Football and Scottish nationalism

With the Northern Ireland trip to Hampden coming up on Wednesday, I did a little Googling at lunchtime in order to gauge the mood of Scotland fans before the match. Are they looking forward to a big ‘home nations’ clash? Do they expect a difficult test for their team? That type of thing. Now, football fans’ forums are hardly regarded as repositories of temperate good sense, but even so, I hope that the tenor of comments on one particular thread of the Tartan Army messageboard is not indicative of the political mood of the Tartan Army. Perhaps the nadir comes when one fan, irked by the attempt of another supporter to emphasise the broad base of his country’s support, asks in bemusement “so if yer not a nationalist why are you supporting Scotland?”.

What lies behind such a comment of course, is the nationalist inability to understand how someone can be proud of a perceived identity without seeking for it a separate political status. In this case, how can someone be simultaneously a proud Scot, cheering on his football team and yet disagree with the imperative of Scotland leaving the United Kingdom?

Another exchange demonstrates the mindset further.
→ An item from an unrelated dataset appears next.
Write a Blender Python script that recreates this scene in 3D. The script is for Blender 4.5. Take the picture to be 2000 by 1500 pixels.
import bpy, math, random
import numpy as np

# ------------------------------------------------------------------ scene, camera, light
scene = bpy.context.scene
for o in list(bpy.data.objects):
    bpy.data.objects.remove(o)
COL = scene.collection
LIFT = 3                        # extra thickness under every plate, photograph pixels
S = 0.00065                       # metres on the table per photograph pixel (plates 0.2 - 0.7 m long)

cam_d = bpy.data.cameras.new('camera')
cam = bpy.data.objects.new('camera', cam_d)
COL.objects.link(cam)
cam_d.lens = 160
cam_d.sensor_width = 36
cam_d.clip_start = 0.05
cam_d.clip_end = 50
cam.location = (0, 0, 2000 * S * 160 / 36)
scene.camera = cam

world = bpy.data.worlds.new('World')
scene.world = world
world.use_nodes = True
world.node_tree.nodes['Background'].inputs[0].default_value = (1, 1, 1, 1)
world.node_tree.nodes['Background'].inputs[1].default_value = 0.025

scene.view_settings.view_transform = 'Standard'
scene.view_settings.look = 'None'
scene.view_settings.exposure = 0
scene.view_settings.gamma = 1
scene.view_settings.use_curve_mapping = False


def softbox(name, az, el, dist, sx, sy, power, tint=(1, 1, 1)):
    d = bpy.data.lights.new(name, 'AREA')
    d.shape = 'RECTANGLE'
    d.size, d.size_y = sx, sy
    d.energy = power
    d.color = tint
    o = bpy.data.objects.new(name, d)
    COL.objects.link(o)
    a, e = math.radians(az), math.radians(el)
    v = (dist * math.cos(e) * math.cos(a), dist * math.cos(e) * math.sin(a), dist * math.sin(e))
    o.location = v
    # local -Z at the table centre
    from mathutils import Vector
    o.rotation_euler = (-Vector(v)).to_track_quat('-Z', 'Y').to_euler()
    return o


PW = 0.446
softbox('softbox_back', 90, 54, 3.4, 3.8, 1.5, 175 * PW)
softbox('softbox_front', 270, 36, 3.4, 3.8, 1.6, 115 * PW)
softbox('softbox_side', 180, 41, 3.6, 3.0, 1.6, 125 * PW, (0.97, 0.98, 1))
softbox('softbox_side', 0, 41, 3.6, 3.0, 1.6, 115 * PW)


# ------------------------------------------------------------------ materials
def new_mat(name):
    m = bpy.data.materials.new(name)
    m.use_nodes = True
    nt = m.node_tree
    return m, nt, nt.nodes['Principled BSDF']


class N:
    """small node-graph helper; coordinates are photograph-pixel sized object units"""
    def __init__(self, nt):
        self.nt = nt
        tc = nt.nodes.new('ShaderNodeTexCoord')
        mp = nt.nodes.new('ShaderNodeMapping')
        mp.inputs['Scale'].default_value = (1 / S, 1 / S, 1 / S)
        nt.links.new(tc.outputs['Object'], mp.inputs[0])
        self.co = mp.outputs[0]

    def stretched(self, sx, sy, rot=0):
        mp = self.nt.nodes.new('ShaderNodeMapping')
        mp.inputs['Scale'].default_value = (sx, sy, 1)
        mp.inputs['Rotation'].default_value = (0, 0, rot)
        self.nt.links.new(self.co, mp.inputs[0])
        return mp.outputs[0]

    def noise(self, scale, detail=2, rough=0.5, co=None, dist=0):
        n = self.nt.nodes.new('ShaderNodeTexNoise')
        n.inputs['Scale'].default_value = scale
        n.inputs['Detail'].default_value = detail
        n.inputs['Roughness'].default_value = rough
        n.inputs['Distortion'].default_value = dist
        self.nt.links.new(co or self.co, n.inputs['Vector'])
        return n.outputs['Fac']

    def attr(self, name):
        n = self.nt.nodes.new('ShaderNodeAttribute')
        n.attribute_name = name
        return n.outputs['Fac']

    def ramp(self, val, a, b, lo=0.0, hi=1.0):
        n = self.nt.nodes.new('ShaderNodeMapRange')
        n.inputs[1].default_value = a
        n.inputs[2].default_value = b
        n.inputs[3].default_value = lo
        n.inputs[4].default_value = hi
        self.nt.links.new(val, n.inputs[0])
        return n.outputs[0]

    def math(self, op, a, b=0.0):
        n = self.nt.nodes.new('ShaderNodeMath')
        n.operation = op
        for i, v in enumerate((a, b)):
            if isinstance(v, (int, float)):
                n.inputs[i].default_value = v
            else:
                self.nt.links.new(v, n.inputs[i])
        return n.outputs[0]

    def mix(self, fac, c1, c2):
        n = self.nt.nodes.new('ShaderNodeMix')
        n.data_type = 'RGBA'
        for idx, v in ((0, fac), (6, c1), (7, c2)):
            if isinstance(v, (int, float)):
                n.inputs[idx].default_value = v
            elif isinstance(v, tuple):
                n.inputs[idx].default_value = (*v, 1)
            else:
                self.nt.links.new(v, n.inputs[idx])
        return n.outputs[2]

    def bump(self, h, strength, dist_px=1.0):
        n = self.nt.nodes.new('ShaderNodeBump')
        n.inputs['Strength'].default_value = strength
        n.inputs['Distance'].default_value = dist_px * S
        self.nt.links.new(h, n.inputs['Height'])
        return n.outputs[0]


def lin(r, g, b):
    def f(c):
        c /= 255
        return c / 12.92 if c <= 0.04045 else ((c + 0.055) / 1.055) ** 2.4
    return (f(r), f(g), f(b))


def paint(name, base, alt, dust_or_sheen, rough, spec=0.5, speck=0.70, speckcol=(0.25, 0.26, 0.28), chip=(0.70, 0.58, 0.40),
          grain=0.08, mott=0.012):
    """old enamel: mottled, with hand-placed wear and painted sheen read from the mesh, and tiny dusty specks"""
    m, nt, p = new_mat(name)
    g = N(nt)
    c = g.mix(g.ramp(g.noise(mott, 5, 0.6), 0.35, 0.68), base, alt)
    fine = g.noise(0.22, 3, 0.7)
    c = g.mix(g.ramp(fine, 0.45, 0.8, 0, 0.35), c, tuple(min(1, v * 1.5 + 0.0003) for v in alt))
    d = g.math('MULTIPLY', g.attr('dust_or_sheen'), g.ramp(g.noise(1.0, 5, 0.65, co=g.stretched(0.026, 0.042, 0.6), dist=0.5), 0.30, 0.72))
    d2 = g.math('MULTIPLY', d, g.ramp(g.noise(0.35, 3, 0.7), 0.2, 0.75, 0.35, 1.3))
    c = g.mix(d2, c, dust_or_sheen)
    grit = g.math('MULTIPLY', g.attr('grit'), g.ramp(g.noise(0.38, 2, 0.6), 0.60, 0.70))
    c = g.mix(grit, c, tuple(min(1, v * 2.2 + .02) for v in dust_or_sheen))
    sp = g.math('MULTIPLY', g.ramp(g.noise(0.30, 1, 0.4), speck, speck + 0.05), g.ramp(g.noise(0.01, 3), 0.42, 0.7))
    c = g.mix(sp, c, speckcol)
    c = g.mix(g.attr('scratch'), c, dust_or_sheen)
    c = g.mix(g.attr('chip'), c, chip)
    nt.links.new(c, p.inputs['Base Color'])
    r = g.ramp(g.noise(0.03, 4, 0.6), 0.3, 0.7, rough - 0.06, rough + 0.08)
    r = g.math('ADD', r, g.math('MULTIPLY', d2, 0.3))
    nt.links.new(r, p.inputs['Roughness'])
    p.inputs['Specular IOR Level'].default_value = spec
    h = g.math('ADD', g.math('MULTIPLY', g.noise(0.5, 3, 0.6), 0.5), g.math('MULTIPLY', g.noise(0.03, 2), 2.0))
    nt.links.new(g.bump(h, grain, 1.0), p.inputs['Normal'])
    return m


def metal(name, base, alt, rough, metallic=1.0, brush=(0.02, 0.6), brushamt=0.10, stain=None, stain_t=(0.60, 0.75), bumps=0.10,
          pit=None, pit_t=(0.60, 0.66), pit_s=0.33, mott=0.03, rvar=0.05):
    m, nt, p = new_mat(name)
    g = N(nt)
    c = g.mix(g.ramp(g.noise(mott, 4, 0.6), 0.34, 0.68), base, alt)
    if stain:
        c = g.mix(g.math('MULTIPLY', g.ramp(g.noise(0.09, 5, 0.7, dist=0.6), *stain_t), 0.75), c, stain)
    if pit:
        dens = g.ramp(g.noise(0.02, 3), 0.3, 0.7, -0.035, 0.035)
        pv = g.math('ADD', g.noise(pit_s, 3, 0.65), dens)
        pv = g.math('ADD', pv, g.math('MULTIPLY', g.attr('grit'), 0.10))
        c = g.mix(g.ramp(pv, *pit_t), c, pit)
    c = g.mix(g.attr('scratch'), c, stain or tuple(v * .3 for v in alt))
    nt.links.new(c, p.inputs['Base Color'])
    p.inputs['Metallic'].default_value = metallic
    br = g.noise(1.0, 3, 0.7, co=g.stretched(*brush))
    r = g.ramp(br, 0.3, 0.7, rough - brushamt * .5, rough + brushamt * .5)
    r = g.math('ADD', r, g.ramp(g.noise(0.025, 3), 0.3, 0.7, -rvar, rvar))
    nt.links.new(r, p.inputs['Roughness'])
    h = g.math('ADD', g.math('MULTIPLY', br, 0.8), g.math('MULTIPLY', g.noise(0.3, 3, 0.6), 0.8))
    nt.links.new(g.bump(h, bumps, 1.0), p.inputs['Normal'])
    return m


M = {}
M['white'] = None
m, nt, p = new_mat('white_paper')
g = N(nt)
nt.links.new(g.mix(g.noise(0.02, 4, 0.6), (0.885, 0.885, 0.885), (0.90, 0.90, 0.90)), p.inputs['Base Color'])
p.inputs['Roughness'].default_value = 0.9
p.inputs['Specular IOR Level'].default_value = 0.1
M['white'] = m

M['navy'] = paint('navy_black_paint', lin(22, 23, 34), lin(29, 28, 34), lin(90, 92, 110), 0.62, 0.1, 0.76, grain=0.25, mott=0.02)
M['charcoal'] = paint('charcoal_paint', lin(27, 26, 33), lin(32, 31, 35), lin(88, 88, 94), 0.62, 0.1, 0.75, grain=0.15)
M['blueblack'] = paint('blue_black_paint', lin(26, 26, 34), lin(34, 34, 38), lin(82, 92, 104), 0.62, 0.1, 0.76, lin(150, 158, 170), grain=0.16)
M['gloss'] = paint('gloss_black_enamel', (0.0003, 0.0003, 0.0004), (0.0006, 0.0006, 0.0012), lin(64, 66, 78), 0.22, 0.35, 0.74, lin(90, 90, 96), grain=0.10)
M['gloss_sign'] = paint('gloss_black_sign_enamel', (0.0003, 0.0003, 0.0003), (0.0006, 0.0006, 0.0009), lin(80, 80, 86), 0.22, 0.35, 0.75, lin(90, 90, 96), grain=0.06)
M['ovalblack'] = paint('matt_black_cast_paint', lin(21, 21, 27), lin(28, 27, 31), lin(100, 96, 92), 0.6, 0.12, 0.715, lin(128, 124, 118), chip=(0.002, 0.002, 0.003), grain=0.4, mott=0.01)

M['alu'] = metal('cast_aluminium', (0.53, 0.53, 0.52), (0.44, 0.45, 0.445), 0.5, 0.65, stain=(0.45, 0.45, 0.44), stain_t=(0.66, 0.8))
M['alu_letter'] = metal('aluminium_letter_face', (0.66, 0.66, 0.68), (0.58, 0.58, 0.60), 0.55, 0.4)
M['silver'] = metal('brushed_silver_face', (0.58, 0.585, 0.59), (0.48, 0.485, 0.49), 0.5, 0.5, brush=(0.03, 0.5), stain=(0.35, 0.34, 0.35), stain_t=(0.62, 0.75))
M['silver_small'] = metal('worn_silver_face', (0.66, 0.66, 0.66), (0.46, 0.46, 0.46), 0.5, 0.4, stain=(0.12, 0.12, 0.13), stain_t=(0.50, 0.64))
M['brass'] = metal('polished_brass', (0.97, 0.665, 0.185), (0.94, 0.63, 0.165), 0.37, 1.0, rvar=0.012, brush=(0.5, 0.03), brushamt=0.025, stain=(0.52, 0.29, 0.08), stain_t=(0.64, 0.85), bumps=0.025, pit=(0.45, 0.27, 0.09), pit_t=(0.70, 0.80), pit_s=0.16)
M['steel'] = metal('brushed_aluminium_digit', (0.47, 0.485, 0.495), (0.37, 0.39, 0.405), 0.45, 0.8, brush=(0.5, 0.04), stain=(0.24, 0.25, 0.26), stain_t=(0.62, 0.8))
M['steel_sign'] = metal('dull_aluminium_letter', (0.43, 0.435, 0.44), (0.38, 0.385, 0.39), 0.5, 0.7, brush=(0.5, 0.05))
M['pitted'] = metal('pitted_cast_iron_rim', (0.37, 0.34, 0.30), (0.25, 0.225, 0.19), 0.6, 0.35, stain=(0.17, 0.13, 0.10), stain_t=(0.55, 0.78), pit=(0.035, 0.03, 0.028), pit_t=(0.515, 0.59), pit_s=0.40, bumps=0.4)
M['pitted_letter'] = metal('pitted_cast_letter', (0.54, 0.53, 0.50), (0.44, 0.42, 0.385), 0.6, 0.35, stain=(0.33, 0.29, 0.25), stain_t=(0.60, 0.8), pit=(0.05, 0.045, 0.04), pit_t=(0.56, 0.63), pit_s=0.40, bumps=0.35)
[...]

A Northern Ireland supporter hints that part of the vocal banter at the match might include a traditional GAWA stable, ‘you’re just a small part of [insert adjacent country]’, in this case England. It makes no sense respond some Scotland supporters, you should sing ‘you’re just a small part of Britain’, that would hurt more; we’ll sing ‘you’re just a small part of Ireland’ to you. Of course singing ‘you’re just a small part of Ireland’ to Northern Ireland supporters is merely stating the obvious and would outrage or amuse no-one. And given that Scotland is inescapably part of Britain; our supporters might discern little humour in chanting the former either.

The torrent of abuse which ensues on this thread toward the English or is inspired by the word ‘Britain’, and by extension the opprobrium heaped on Northern Ireland supporters because we are perceived as approving of ‘Britishness’, reminded me of a comment by Billy Connolly flagged up by Scottish Unionist recently.


“It's entirely their fault [the SNP], this new racism in Scotland, this anti-Englishness. It was a music-hall joke before - you know, like Yorkshire v Lancashire or Glasgow v Edinburgh. But there's a viciousness to it now that I really loathe and it is their fault entirely.”


I suspect that what Connolly is referring to is evident in the rhetoric being casually knocked around on this football forum. Scotland football supporters have always ‘hated’ the England team, to varying degrees. That’s what football supporters do. Whether they were unionists by conviction did not matter one jot. Northern Ireland supporters are something similar. ‘We hate England more than you’ rang out from the GAWA when we played Wales in 2005. But sporting pride and rivalry is being politicised by forces of nationalism, in the same fashion that nationalism attempts to monopolise all manifestations of its chosen cultural identity.

Hopefully unionists in Scotland will resist the intolerant attitude of their nationalist counterparts and continue to proudly roar on their team. Pride in our respective parts of the United Kingdom and rivalry between them should not diminish in any way our commitment to the whole.

Comments

Anonymous said…
The exclusivity of nationalism (Irish, Scots, Welsh or English) is always something to behold. The success of the NI football team in recent years has led to some more identifiable Northern Irishesque identity.

As you say you can be a full blooded Irish person and British as well. Unless of course you believe that you can only be Irish if you are gaelic irish-Catholic. Same applies to the Scots.
Anonymous said…
The misrepresentation to the Scots of their own identity has been fostered for some time. In education, media and culture, it's all Jacobite in theme. The Scottish are responding logically to the stimuli they are fed. change the substance, change the mindset. we can go from a despondent "we lose", drugged up, fat, violent and miserable faux-Jacobean Scottishness to their actual heritage, a vibrant, work orientated, bible literate, self respecting, Union understanding: 'Covenanterism'. This is a big point phrased briefly.

Go on an official tour of Edinburgh, you will be taken to the grave of a very faithful dog and your state tour guide will not mention that the bars in the windows in the old building not 30 yards away in the ground once held those great men the Covenanters who changed history, for the better, with their blood. you will also notice the total absence of education on Knox, the actual Union or its glorious history or the finest of Scotch Achievement, instead you will get the 'Mel Gibson' treatment from people who have inferred an elementary and base proposition (nationalist belligerence) and accepted it. And the glorious legacy, if upheld before a comprehensive educated labour movement manipulated Scotland, will shine out and eclipse it all, making these Bonnie princes and make pretend William Wallaces be revealed as the shameful, discouraging blight on identity and and self motivation they really are.